Another key to the movie's characterization of Sarah is James Cameron's absolute refusal to present her through the filter of the male gaze. The director is not averse to scanning Schwarzenegger's body from toe to head in several scenes, but it doesn't happen to Hamilton once. Instead, Sarah remains dressed for combat and make-up-free throughout. Cameron putting a woman at the center of his blockbuster movie without once objectifying her was—and is—a rare choice for Hollywood, and the movie is all the better for it.

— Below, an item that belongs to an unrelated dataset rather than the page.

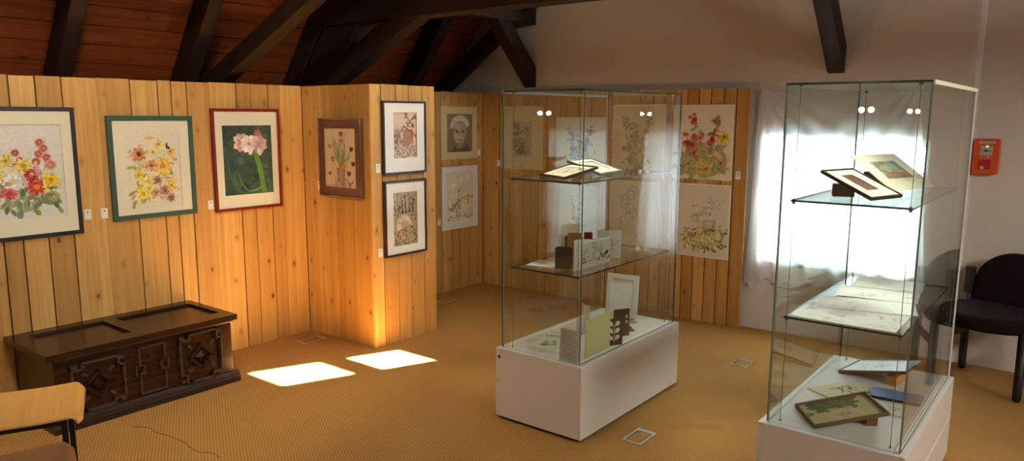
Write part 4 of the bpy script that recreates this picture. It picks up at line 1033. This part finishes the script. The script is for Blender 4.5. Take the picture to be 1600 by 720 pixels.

In an interview with Prevue magazine at the time, Hamilton characterized T2 as "a violent film about peace." It's also a masculine movie about women, and a tech-focused movie that's ultimately about humanity. It is this backdrop of dichotomies that allows Sarah Connor to expand so far beyond what women are usually permitted to be and do in action movies.

The imminent arrival of Terminator: Dark Fate promises to push things even further. Hamilton returns, starring alongside two other women (try and name another action movie with three female leads, one of whom is a sexagenarian). And James Cameron is back at the helm. (Not only has the director not been involved with the last three Terminator movies, but the prospect of Cameron and Hamilton ever working together again after their disastrous marriage seemed, at best, remote.)

In the end, Sarah Connor is a tribute to the strength and adaptability of women; a symbol of what women can and will do if their survival—and the survival of their children—is threatened. She is a female soldier in a medium that rarely represents them. And her return at a time when women's rights feel very much under assault does not feel accidental.

"I know it's a foolish thing to say," Hamilton told Prevue back in 1991, "But after T2, I don't think anything can hurt me."

She's not alone. Sarah Connor has been giving women a sense of indestructibility ever since.